Task requirements »
Copy all of the material below exactly.

## start Provided data

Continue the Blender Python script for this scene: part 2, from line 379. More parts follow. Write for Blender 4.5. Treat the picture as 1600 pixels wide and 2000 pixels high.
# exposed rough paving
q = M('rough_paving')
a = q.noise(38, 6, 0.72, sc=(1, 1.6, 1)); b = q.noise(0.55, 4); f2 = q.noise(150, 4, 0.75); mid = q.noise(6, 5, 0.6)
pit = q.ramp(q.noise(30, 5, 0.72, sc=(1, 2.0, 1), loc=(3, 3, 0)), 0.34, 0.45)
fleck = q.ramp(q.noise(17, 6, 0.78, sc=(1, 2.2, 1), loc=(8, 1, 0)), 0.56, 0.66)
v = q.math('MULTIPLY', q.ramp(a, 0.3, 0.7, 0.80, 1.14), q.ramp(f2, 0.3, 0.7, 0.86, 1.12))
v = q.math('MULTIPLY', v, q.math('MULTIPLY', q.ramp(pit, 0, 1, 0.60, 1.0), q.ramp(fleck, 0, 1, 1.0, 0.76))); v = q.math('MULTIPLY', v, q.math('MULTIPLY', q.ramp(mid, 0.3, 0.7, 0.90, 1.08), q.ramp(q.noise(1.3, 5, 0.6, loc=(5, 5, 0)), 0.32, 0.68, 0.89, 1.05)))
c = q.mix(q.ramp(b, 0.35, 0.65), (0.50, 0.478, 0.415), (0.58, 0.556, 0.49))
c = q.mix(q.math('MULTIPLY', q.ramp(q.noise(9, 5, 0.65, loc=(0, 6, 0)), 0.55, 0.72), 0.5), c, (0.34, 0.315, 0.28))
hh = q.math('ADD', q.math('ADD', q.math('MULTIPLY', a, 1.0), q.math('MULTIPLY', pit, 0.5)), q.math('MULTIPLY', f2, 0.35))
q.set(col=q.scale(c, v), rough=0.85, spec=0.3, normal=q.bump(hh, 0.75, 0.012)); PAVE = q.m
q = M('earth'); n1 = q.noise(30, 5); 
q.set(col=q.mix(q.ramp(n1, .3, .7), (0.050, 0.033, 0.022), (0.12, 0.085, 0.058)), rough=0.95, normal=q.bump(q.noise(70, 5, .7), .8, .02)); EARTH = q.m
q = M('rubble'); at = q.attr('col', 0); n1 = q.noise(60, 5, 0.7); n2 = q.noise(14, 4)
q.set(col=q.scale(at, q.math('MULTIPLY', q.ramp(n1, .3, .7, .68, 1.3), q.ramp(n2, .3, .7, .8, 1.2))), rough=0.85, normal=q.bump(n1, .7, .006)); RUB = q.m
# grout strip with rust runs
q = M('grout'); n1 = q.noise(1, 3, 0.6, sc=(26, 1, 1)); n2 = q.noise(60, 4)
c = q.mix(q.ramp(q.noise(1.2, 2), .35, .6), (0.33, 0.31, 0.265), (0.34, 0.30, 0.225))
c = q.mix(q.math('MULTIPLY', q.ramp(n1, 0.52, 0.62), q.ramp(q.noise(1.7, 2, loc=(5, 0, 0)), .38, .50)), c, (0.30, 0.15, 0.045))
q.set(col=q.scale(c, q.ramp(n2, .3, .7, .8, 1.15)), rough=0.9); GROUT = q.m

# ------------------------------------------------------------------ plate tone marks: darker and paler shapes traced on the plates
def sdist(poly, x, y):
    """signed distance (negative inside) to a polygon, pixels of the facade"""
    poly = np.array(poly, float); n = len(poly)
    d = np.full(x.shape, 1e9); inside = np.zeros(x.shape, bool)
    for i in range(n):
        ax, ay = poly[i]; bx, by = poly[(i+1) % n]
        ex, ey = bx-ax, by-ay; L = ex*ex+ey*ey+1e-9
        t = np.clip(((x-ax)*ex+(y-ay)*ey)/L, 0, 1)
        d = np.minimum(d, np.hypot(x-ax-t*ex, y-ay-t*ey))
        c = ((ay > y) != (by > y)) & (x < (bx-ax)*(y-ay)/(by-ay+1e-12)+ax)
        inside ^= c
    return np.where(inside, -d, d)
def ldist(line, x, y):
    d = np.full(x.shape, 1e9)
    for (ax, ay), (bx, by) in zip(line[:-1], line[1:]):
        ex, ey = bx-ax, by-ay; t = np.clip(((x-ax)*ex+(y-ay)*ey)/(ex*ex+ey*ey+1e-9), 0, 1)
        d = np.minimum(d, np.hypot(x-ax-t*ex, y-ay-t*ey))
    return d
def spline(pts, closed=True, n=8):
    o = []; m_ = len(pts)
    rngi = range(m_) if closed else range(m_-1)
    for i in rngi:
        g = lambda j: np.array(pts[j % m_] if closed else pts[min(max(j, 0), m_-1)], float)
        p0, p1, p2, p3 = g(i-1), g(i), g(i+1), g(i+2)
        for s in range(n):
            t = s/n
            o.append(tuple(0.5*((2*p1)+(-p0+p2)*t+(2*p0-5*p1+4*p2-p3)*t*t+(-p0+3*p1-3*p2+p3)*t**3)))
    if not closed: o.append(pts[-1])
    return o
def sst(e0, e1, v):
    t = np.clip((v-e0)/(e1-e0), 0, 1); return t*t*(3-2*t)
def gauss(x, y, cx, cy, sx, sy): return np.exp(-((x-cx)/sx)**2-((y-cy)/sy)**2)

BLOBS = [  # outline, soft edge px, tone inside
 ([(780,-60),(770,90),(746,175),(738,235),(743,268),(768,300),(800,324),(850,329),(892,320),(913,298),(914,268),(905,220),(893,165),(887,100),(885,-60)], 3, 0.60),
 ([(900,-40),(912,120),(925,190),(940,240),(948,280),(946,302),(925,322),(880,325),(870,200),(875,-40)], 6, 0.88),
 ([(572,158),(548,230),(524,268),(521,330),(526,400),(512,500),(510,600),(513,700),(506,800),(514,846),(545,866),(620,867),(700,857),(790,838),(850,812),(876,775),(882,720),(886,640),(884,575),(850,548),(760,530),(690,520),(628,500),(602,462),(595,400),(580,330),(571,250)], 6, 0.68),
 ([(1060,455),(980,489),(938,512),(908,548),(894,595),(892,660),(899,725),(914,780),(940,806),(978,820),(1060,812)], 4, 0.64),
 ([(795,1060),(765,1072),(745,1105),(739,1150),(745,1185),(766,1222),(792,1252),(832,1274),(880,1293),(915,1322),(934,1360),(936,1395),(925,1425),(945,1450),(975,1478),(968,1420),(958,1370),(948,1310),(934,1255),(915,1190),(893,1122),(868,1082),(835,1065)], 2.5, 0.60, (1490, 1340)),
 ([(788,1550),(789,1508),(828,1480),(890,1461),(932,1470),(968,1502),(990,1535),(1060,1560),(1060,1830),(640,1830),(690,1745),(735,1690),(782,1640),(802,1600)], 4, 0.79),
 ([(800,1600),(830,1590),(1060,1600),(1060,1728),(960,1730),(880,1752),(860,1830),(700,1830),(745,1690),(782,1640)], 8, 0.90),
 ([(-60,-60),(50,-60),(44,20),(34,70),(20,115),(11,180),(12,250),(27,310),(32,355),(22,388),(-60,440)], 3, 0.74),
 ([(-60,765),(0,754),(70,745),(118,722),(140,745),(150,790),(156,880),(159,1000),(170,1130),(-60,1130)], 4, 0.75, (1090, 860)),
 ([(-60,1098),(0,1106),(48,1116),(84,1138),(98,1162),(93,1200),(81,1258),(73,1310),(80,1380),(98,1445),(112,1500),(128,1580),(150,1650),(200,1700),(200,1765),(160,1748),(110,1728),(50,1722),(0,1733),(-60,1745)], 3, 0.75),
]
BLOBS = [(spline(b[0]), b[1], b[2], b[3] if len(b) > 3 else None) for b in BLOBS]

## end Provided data

Response »
Continue the Blender Python script for this scene: part 2, from line 379. More parts follow. Write for Blender 4.5. Treat the picture as 1600 pixels wide and 2000 pixels high.
# exposed rough paving
q = M('rough_paving')
a = q.noise(38, 6, 0.72, sc=(1, 1.6, 1)); b = q.noise(0.55, 4); f2 = q.noise(150, 4, 0.75); mid = q.noise(6, 5, 0.6)
pit = q.ramp(q.noise(30, 5, 0.72, sc=(1, 2.0, 1), loc=(3, 3, 0)), 0.34, 0.45)
fleck = q.ramp(q.noise(17, 6, 0.78, sc=(1, 2.2, 1), loc=(8, 1, 0)), 0.56, 0.66)
v = q.math('MULTIPLY', q.ramp(a, 0.3, 0.7, 0.80, 1.14), q.ramp(f2, 0.3, 0.7, 0.86, 1.12))
v = q.math('MULTIPLY', v, q.math('MULTIPLY', q.ramp(pit, 0, 1, 0.60, 1.0), q.ramp(fleck, 0, 1, 1.0, 0.76))); v = q.math('MULTIPLY', v, q.math('MULTIPLY', q.ramp(mid, 0.3, 0.7, 0.90, 1.08), q.ramp(q.noise(1.3, 5, 0.6, loc=(5, 5, 0)), 0.32, 0.68, 0.89, 1.05)))
c = q.mix(q.ramp(b, 0.35, 0.65), (0.50, 0.478, 0.415), (0.58, 0.556, 0.49))
c = q.mix(q.math('MULTIPLY', q.ramp(q.noise(9, 5, 0.65, loc=(0, 6, 0)), 0.55, 0.72), 0.5), c, (0.34, 0.315, 0.28))
hh = q.math('ADD', q.math('ADD', q.math('MULTIPLY', a, 1.0), q.math('MULTIPLY', pit, 0.5)), q.math('MULTIPLY', f2, 0.35))
q.set(col=q.scale(c, v), rough=0.85, spec=0.3, normal=q.bump(hh, 0.75, 0.012)); PAVE = q.m
q = M('earth'); n1 = q.noise(30, 5); 
q.set(col=q.mix(q.ramp(n1, .3, .7), (0.050, 0.033, 0.022), (0.12, 0.085, 0.058)), rough=0.95, normal=q.bump(q.noise(70, 5, .7), .8, .02)); EARTH = q.m
q = M('rubble'); at = q.attr('col', 0); n1 = q.noise(60, 5, 0.7); n2 = q.noise(14, 4)
q.set(col=q.scale(at, q.math('MULTIPLY', q.ramp(n1, .3, .7, .68, 1.3), q.ramp(n2, .3, .7, .8, 1.2))), rough=0.85, normal=q.bump(n1, .7, .006)); RUB = q.m
# grout strip with rust runs
q = M('grout'); n1 = q.noise(1, 3, 0.6, sc=(26, 1, 1)); n2 = q.noise(60, 4)
c = q.mix(q.ramp(q.noise(1.2, 2), .35, .6), (0.33, 0.31, 0.265), (0.34, 0.30, 0.225))
c = q.mix(q.math('MULTIPLY', q.ramp(n1, 0.52, 0.62), q.ramp(q.noise(1.7, 2, loc=(5, 0, 0)), .38, .50)), c, (0.30, 0.15, 0.045))
q.set(col=q.scale(c, q.ramp(n2, .3, .7, .8, 1.15)), rough=0.9); GROUT = q.m

# ------------------------------------------------------------------ plate tone marks: darker and paler shapes traced on the plates
def sdist(poly, x, y):
    """signed distance (negative inside) to a polygon, pixels of the facade"""
    poly = np.array(poly, float); n = len(poly)
    d = np.full(x.shape, 1e9); inside = np.zeros(x.shape, bool)
    for i in range(n):
        ax, ay = poly[i]; bx, by = poly[(i+1) % n]
        ex, ey = bx-ax, by-ay; L = ex*ex+ey*ey+1e-9
        t = np.clip(((x-ax)*ex+(y-ay)*ey)/L, 0, 1)
        d = np.minimum(d, np.hypot(x-ax-t*ex, y-ay-t*ey))
        c = ((ay > y) != (by > y)) & (x < (bx-ax)*(y-ay)/(by-ay+1e-12)+ax)
        inside ^= c
    return np.where(inside, -d, d)
def ldist(line, x, y):
    d = np.full(x.shape, 1e9)
    for (ax, ay), (bx, by) in zip(line[:-1], line[1:]):
        ex, ey = bx-ax, by-ay; t = np.clip(((x-ax)*ex+(y-ay)*ey)/(ex*ex+ey*ey+1e-9), 0, 1)
        d = np.minimum(d, np.hypot(x-ax-t*ex, y-ay-t*ey))
    return d
def spline(pts, closed=True, n=8):
    o = []; m_ = len(pts)
    rngi = range(m_) if closed else range(m_-1)
    for i in rngi:
        g = lambda j: np.array(pts[j % m_] if closed else pts[min(max(j, 0), m_-1)], float)
        p0, p1, p2, p3 = g(i-1), g(i), g(i+1), g(i+2)
        for s in range(n):
            t = s/n
            o.append(tuple(0.5*((2*p1)+(-p0+p2)*t+(2*p0-5*p1+4*p2-p3)*t*t+(-p0+3*p1-3*p2+p3)*t**3)))
    if not closed: o.append(pts[-1])
    return o
def sst(e0, e1, v):
    t = np.clip((v-e0)/(e1-e0), 0, 1); return t*t*(3-2*t)
def gauss(x, y, cx, cy, sx, sy): return np.exp(-((x-cx)/sx)**2-((y-cy)/sy)**2)

BLOBS = [  # outline, soft edge px, tone inside
 ([(780,-60),(770,90),(746,175),(738,235),(743,268),(768,300),(800,324),(850,329),(892,320),(913,298),(914,268),(905,220),(893,165),(887,100),(885,-60)], 3, 0.60),
 ([(900,-40),(912,120),(925,190),(940,240),(948,280),(946,302),(925,322),(880,325),(870,200),(875,-40)], 6, 0.88),
 ([(572,158),(548,230),(524,268),(521,330),(526,400),(512,500),(510,600),(513,700),(506,800),(514,846),(545,866),(620,867),(700,857),(790,838),(850,812),(876,775),(882,720),(886,640),(884,575),(850,548),(760,530),(690,520),(628,500),(602,462),(595,400),(580,330),(571,250)], 6, 0.68),
 ([(1060,455),(980,489),(938,512),(908,548),(894,595),(892,660),(899,725),(914,780),(940,806),(978,820),(1060,812)], 4, 0.64),
 ([(795,1060),(765,1072),(745,1105),(739,1150),(745,1185),(766,1222),(792,1252),(832,1274),(880,1293),(915,1322),(934,1360),(936,1395),(925,1425),(945,1450),(975,1478),(968,1420),(958,1370),(948,1310),(934,1255),(915,1190),(893,1122),(868,1082),(835,1065)], 2.5, 0.60, (1490, 1340)),
 ([(788,1550),(789,1508),(828,1480),(890,1461),(932,1470),(968,1502),(990,1535),(1060,1560),(1060,1830),(640,1830),(690,1745),(735,1690),(782,1640),(802,1600)], 4, 0.79),
 ([(800,1600),(830,1590),(1060,1600),(1060,1728),(960,1730),(880,1752),(860,1830),(700,1830),(745,1690),(782,1640)], 8, 0.90),
 ([(-60,-60),(50,-60),(44,20),(34,70),(20,115),(11,180),(12,250),(27,310),(32,355),(22,388),(-60,440)], 3, 0.74),
 ([(-60,765),(0,754),(70,745),(118,722),(140,745),(150,790),(156,880),(159,1000),(170,1130),(-60,1130)], 4, 0.75, (1090, 860)),
 ([(-60,1098),(0,1106),(48,1116),(84,1138),(98,1162),(93,1200),(81,1258),(73,1310),(80,1380),(98,1445),(112,1500),(128,1580),(150,1650),(200,1700),(200,1765),(160,1748),(110,1728),(50,1722),(0,1733),(-60,1745)], 3, 0.75),
]
BLOBS = [(spline(b[0]), b[1], b[2], b[3] if len(b) > 3 else None) for b in BLOBS]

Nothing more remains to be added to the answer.